Question

Dilate the figure by a scale factor of $0.5$ with the origin as the center of dilation. What are the vertices of the image?

• A. $\text{F}\text{'}\left(3,2.5\right),\text{G}\text{'}\left(5,0.5\right),\text{H}\text{'}\left(2,1\right)$
• B. $\text{F}\text{'}\left(2.5,3\right),\text{G}\text{'}\left(0.5,5\right),\text{H}\text{'}\left(0.5,1\right)$
• C. $\text{F}\text{'}\left(3,2.5\right),\text{G}\text{'}\left(5,0.5\right),\text{H}\text{'}\left(1,0.5\right)$
• D. $\text{F}\text{'}\left(-3,-2.5\right),\text{G}\text{'}\left(-5,-0.5\right),\text{H}\text{'}\left(-1,-0.5\right)$

Answer 1

The correct option is C

$\text{F}\text{'}\left(3,2.5\right),\text{G}\text{'}\left(5,0.5\right),\text{H}\text{'}\left(1,0.5\right)$

Find the vertices of the image:

Explanation for correct option: Option (C) :

Consider the given figure.

The formula for dilations are $\left(x\times t,y\times t\right)$, where $t$ is the scale factor.

In the given figure, the coordinate of the vertex $\text{F}$ is $\left(6,5\right)$.

Using the formula for dilations and the new vertex $\text{F}\text{'}$ can be expressed below :

$\left(6\times 0.5,5\times 0.5\right)=\left(3,2.5\right)$

So, the coordinate of the vertex $\text{F'}$ is $\left(3,2.5\right)$.

In the given figure, the coordinate of the vertex $\text{G}$ is $\left(10,1\right)$.

Using the formula for dilations and the new vertex $\text{G}\text{'}$ can be expressed below :

$\left(10\times 0.5,1\times 0.5\right)=\left(5,0.5\right)$

So, the coordinate of the vertex $\text{G'}$ is $\left(5,0.5\right)$.

In the given figure, the coordinate of the vertex $\text{H}$ is $\left(2,1\right)$.

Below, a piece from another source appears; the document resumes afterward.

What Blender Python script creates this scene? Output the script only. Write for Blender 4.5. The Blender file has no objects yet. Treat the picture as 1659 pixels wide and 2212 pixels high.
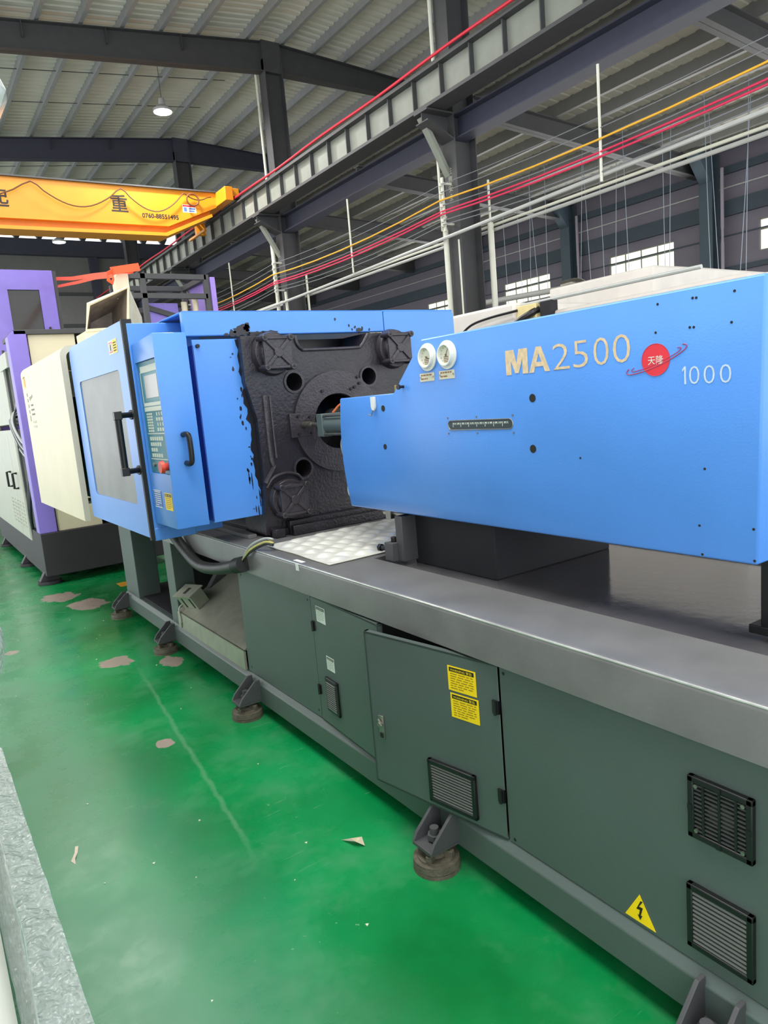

Using the formula for dilations and the new vertex $\text{H}\text{'}$ can be expressed below :

$\left(2\times 0.5,1\times 0.5\right)=\left(1,0.5\right)$

So, the coordinate of the vertex $\text{H'}$ is $\left(1,0.5\right)$.

Therefore, the new vertices are $\text{F}\text{'}\left(3,2.5\right),\text{G}\text{'}\left(5,0.5\right),\text{H}\text{'}\left(1,0.5\right)$.

Therefore, option (C) is correct.

Explanation for incorrect options:

Since, the vertices obtained above is not equivalent to the value mentioned in option (A), option (B), and option (D).

Hence, option (A), option (B), and option (D) are incorrect options.

Hence, option (C) is the correct answer.